Aircraft pitching forward when gaining speed during takeoff but also forward when stalling?

Question

Aircraft with conventional landing gear are tilted back when at stop/low speeds on the ground, but then when they gain speed they pitch forward (so they're level). Is this because of increased speed and lift from the rear surfaces? I assume it's related to aerodynamics.

However when the aircraft is flying and stalls, doesn't it also pitch forward (nose down)?

This is confusing to me because why would it pitch backward (nose up) due to slow speeds on the ground but pitch forward (nose down) when at slow speeds in the air?

I obviously don't have any piloting experience. The reason I'm asking is I'm making an arcade-ish flying game and I'm using lift and gravity and other forces in the physics engine. I need to figure out why planes are behaving like that so I don't have to hardcode the plane on which way to pitch depending on whether it's on the ground or in the air.

Answer 1

For airplanes with conventional landing gear, their center of gravity is located behind the main gear. This is what allows them to sit on their tail on the ground. You are correct that as they gain speed the air flow over the tail eventually becomes enough to lift the tail and bring the plane into a more level attitude.

Once the airplane is in the air, the wing is what's supporting most of the weight, not the main landing gear.
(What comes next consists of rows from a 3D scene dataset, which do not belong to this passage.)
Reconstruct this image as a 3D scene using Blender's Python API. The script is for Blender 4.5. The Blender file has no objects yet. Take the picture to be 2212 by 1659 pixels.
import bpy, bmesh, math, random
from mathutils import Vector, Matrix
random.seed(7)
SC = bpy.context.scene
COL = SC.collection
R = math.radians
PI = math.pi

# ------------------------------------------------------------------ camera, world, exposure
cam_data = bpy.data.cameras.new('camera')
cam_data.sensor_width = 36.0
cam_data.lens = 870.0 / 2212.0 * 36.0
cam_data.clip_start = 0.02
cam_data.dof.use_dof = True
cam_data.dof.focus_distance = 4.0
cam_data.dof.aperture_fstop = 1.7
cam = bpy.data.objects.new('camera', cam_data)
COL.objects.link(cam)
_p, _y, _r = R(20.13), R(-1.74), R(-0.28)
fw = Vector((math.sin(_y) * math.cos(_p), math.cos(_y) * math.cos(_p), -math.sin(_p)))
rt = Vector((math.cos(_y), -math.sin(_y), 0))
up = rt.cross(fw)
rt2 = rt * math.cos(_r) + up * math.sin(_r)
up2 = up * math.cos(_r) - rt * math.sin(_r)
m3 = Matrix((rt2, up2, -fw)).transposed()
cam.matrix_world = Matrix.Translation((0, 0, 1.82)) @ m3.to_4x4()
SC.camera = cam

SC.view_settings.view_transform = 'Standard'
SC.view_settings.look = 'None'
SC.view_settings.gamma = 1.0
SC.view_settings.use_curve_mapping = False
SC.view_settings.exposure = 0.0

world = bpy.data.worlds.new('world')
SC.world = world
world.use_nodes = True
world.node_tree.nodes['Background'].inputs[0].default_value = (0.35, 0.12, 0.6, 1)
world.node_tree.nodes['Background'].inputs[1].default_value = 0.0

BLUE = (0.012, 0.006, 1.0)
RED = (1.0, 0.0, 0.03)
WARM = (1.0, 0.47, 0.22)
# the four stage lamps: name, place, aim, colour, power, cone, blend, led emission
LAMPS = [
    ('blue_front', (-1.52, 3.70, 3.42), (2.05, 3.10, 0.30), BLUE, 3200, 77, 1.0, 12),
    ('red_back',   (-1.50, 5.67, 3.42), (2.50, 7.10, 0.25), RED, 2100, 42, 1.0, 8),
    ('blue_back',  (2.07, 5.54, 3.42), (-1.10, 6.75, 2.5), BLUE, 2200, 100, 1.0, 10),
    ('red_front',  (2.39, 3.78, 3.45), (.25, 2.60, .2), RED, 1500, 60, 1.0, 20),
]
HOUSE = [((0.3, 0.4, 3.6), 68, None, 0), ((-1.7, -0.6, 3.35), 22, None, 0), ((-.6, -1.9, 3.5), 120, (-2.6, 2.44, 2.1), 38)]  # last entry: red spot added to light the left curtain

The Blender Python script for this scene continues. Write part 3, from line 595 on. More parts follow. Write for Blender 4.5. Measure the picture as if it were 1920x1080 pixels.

When a wing stalls, the center of pressure (where the remaining lift is being produced) moves backward. This pushes the tail up and the nose down. The stall also changes the air flow over the tail, reducing the downforce there and making it even easier for the tail to move up and the nose to move down. See the answers to this question for more detail on why airplanes tend to pitch down when they stall.

Answer 2

However when the aircraft is flying and stalls, doesn't it also pitch forward?

Yes correct, but for a very different reason.

Without entering in mathematical and aerodynamical details, when an airplane flies the following aerodynamic forces and moments act on it:

• Lift $L$ created by the wing and acting at a distance $X_L$ from the CG;
• Pitching-down moment $M$ created by the wing;
• Lift $T$ created by the tail and acting at a distance $X_T$ from the CG.

Lift $L$ and moment $M$ make the airplane pitch nose-down (just think the CG like if it were an hinge) so that a negative lift $T$ is normally required from the tail in order to give a counteracting (nose-up) pitching moment:

_{An A350-1000 in flight. Source, modified by me}

Now, when the airplane stalls this equilibrium is upset since:

• $L$ decreases;
• $M$ increases (normally quite a lot); and
• $T$ decreases.

The net effect of these modifications is an increase of the total pitching-down moment which is no more counteracted by the tail's pitching-up one.

I need to figure out why planes are behaving like that so I don't have to hardcode the plane on which way to pitch depending on whether it's on the ground or in the air.

I fear you have to differentiate between when the airplane is on ground and in air since the landing gears do change the behaviour quite a bit.

Answer 3

Why would it pitch backward (nose up) due to slow speeds on the ground but pitch forward (nose down) when at slow speeds in the air?

Short answer: Because the main landing gear gets in the way.